Thanks all .. (General)
At 17 FEB 2003 03:28:56PM [email protected] wrote:
Just wanted to say thanks to everyone who commented on the last couple of issues. The user and his system had lost his developer and was in a real bind.
Turns out that the problem is a combination of Files greatly out of size (ov multiple times great than LK), hardware issues (this looks towards the drives) and finally we found that the Lists file was something like 100meg LK and over 1GIG ov ..
And as for the tip on using Recreate File .. that was great.
Thanks again everyone .. this is a great User Environment
[email protected] onmouseover=window.status=the new revelation technology .. a refreshing change;return(true)"

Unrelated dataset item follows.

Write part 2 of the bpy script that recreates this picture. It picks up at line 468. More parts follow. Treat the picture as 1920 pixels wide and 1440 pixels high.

David Tod Sigafoos ~ SigSolutions
Phone: 971-570-2005
OS: Win2k sp2 (5.00.2195)
OI: 4.1.2
At 18 FEB 2003 09:20AM Dave Harmacek wrote:
One of the worst ideas of the original ARev was the "Saved Queries" feature. This feature automatically maintains an index and a saved list for every SELECT command issued, by user. Normally 40 lists items are maintained.
Upon normal logout of ARev, lists that are no longer in that index are supposed to be deleted. This fails if the user has an abnormal exit leaving a number of these lists as orphans.
So, in Environment, General, Number of Saved Queries, just enter a zero!!!!
Dave Harmacek
At 18 FEB 2003 09:53AM Don Miller - C3 Inc. wrote:
Dave ..
I wrote a little utility years ago that does a clean-up of the LISTS file. The only tricky thing about it was a parser to isolate the date from the name so that a cutoff date can be user-specified. It also looks in the environment to see how many saved lists are to be maintain and retains only that number. It also works on SYSTEMP too.
I'd rather be able to maintain a reasonable number of saved queries for re-use. It's a very handy feature.
Don M.
At 18 FEB 2003 01:05PM Richard Hunt wrote:
It is very wise to do weekly or monthly maintenance on these two tables. I have "cringed" reading when some have reported their "LISTS" table being like 100 megs. Although it is a linear hashed table… the average row size could be extremely large.
Basically you have three types of rows. And this is my way of cleaning. Remember that the software you are running might use rows in these two tables.
1) Rows starting with "&STACK*", saved command stacks. Basically used for audit trails of activity. These can be deleted.
2) Rows starting with "T*", temporary saved lists. These can be deleted when there are no users on the system.
3) Others…, you must decide on these. Since I do not use either of these two tables for anything other than saving lists, I can delete all of them when there are no users on the system. Some other software developers use saved lists over a period of days to quicken up reporting. If that is so then you will need to be careful on what you delete.
Just a note here…
I remember way back in the 80's before "dynamic" files. We actually had to select the "hashing" method and manually "resize" the tables. Oh the agony!!! Luckly, today, "dynamic" files automatically "resize" leaving only the task of "verifying" the file and maybe "compressing".
Really though, "compressing" is not a critical item. that could be done like once a month or even once a year. "Verifying"… I think I would be doing that like once a week.
Defragging is kinda like "compressing". If you really feel the urge… then once a month. Otherwise, once a year should do it.
If anyone has some benchmark results on how effective defragging is, I would appreciate you sharing them. I have not seen any noticable improvement in performance after a defrag.